Information shown:
::::

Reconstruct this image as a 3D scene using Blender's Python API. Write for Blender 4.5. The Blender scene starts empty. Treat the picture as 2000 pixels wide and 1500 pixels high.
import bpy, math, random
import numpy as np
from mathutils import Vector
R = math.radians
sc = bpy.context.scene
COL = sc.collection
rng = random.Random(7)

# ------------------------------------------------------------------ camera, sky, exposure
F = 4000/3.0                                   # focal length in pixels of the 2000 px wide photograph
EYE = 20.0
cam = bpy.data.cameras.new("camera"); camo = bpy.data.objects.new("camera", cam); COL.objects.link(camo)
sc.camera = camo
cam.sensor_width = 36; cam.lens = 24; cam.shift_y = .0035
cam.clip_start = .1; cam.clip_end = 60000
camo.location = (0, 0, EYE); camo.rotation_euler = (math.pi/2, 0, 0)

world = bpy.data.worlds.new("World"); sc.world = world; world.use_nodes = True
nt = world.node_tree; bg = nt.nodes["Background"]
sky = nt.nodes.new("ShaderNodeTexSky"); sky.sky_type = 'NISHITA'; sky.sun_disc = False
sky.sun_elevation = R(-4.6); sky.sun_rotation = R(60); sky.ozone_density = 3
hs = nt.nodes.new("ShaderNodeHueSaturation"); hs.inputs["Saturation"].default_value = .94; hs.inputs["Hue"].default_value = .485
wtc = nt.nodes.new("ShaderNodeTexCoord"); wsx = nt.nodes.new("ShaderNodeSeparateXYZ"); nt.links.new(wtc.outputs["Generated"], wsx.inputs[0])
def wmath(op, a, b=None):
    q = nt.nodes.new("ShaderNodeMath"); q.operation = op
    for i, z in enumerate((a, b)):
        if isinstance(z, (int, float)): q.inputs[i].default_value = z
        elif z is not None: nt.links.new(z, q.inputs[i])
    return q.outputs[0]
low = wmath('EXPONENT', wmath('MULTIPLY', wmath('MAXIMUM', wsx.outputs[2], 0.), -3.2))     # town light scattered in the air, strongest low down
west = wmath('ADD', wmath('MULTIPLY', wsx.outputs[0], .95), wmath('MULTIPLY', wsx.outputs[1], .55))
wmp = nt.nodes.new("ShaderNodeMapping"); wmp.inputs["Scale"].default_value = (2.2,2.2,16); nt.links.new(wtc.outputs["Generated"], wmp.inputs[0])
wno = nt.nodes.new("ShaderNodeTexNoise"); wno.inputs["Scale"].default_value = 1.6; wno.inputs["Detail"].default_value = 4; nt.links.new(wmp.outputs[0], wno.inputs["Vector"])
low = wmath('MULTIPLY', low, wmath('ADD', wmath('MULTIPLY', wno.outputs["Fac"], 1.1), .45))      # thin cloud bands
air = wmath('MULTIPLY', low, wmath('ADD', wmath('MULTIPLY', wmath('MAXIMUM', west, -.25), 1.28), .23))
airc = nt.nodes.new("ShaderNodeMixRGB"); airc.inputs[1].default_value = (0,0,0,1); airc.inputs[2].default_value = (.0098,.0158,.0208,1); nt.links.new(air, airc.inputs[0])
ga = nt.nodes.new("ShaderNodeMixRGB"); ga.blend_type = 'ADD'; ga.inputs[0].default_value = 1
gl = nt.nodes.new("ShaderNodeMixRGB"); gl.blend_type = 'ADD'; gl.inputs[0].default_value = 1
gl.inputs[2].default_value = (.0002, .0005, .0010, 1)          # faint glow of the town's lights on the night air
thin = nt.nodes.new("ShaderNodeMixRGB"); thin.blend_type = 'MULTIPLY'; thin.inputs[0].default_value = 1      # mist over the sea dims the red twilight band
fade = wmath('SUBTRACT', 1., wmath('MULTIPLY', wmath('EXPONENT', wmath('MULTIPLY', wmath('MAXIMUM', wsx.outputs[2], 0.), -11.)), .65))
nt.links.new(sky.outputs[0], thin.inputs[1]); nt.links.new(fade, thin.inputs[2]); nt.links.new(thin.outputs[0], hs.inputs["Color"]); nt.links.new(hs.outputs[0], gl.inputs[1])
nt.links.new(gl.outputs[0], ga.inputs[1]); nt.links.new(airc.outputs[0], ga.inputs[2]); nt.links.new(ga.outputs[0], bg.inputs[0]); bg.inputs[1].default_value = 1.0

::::

Do this: Copy all of the data. Keep every word exactly as it is.

Solution to the problem:
Reconstruct this image as a 3D scene using Blender's Python API. Write for Blender 4.5. The Blender scene starts empty. Treat the picture as 2000 pixels wide and 1500 pixels high.
import bpy, math, random
import numpy as np
from mathutils import Vector
R = math.radians
sc = bpy.context.scene
COL = sc.collection
rng = random.Random(7)

# ------------------------------------------------------------------ camera, sky, exposure
F = 4000/3.0                                   # focal length in pixels of the 2000 px wide photograph
EYE = 20.0
cam = bpy.data.cameras.new("camera"); camo = bpy.data.objects.new("camera", cam); COL.objects.link(camo)
sc.camera = camo
cam.sensor_width = 36; cam.lens = 24; cam.shift_y = .0035
cam.clip_start = .1; cam.clip_end = 60000
camo.location = (0, 0, EYE); camo.rotation_euler = (math.pi/2, 0, 0)

world = bpy.data.worlds.new("World"); sc.world = world; world.use_nodes = True
nt = world.node_tree; bg = nt.nodes["Background"]
sky = nt.nodes.new("ShaderNodeTexSky"); sky.sky_type = 'NISHITA'; sky.sun_disc = False
sky.sun_elevation = R(-4.6); sky.sun_rotation = R(60); sky.ozone_density = 3
hs = nt.nodes.new("ShaderNodeHueSaturation"); hs.inputs["Saturation"].default_value = .94; hs.inputs["Hue"].default_value = .485
wtc = nt.nodes.new("ShaderNodeTexCoord"); wsx = nt.nodes.new("ShaderNodeSeparateXYZ"); nt.links.new(wtc.outputs["Generated"], wsx.inputs[0])
def wmath(op, a, b=None):
    q = nt.nodes.new("ShaderNodeMath"); q.operation = op
    for i, z in enumerate((a, b)):
        if isinstance(z, (int, float)): q.inputs[i].default_value = z
        elif z is not None: nt.links.new(z, q.inputs[i])
    return q.outputs[0]
low = wmath('EXPONENT', wmath('MULTIPLY', wmath('MAXIMUM', wsx.outputs[2], 0.), -3.2))     # town light scattered in the air, strongest low down
west = wmath('ADD', wmath('MULTIPLY', wsx.outputs[0], .95), wmath('MULTIPLY', wsx.outputs[1], .55))
wmp = nt.nodes.new("ShaderNodeMapping"); wmp.inputs["Scale"].default_value = (2.2,2.2,16); nt.links.new(wtc.outputs["Generated"], wmp.inputs[0])
wno = nt.nodes.new("ShaderNodeTexNoise"); wno.inputs["Scale"].default_value = 1.6; wno.inputs["Detail"].default_value = 4; nt.links.new(wmp.outputs[0], wno.inputs["Vector"])
low = wmath('MULTIPLY', low, wmath('ADD', wmath('MULTIPLY', wno.outputs["Fac"], 1.1), .45))      # thin cloud bands
air = wmath('MULTIPLY', low, wmath('ADD', wmath('MULTIPLY', wmath('MAXIMUM', west, -.25), 1.28), .23))
airc = nt.nodes.new("ShaderNodeMixRGB"); airc.inputs[1].default_value = (0,0,0,1); airc.inputs[2].default_value = (.0098,.0158,.0208,1); nt.links.new(air, airc.inputs[0])
ga = nt.nodes.new("ShaderNodeMixRGB"); ga.blend_type = 'ADD'; ga.inputs[0].default_value = 1
gl = nt.nodes.new("ShaderNodeMixRGB"); gl.blend_type = 'ADD'; gl.inputs[0].default_value = 1
gl.inputs[2].default_value = (.0002, .0005, .0010, 1)          # faint glow of the town's lights on the night air
thin = nt.nodes.new("ShaderNodeMixRGB"); thin.blend_type = 'MULTIPLY'; thin.inputs[0].default_value = 1      # mist over the sea dims the red twilight band
fade = wmath('SUBTRACT', 1., wmath('MULTIPLY', wmath('EXPONENT', wmath('MULTIPLY', wmath('MAXIMUM', wsx.outputs[2], 0.), -11.)), .65))
nt.links.new(sky.outputs[0], thin.inputs[1]); nt.links.new(fade, thin.inputs[2]); nt.links.new(thin.outputs[0], hs.inputs["Color"]); nt.links.new(hs.outputs[0], gl.inputs[1])
nt.links.new(gl.outputs[0], ga.inputs[1]); nt.links.new(airc.outputs[0], ga.inputs[2]); nt.links.new(ga.outputs[0], bg.inputs[0]); bg.inputs[1].default_value = 1.0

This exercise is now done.